2 保護管理者は、速やかに被害の拡大防止又は復旧等のために必要な措置を講ずる。この場合において、外部からの不正アクセスや不正プログラムの感染が疑われる等、早急な対応を要するときは、当該端末等の通信を遮断するなど、被害拡大防止のための措置を直ちに行う(職員に行わせることを含む。)。
3 保護管理者は、事案の発生した経緯、被害状況等を調査した上で、事案の発生した原因を分析し、再発防止のために必要な措置を講ずるとともに、総括保護管理者に報告する。ただし、特に重大と認める事案が発生した場合には、直ちに総括保護管理者に当該事案の内容等について報告する。

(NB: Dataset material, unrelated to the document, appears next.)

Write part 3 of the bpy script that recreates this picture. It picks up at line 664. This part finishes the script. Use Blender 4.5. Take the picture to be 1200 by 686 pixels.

4 前項の報告は、セキュリティポリシーの規定により行う。
(公表等)
第41条 保護管理者は、事案の内容、影響等に応じて、事実関係及び再発防止策の公表、当該事案に係る本人への対応等の必要な措置を講ずる。
第10章 点検等の実施
(点検)
第42条 保護管理者は、自ら管理責任を有する個人情報等の記録媒体、処理経路、保管方法等について、定期及び必要に応じ随時に点検を行い、必要があると認めるときは、その結果を総括保護管理者に報告する。
(評価及び見直し)
第43条 総括保護管理者、保護管理者等は、栃木県内部監査実施要領に定める内部監査及び前条の規定による点検の結果等を踏まえ、実効性等の観点から個人情報等の適正な管理のための措置について評価し、必要があると認めるときは、その見直し等の措置を講ずる。
附則
1 この要綱は、令和5年4月1日から実施する。
2 知事が保有する個人情報等の適正な管理のための措置に関する要綱(平成17年9月7日制定)は、廃止する。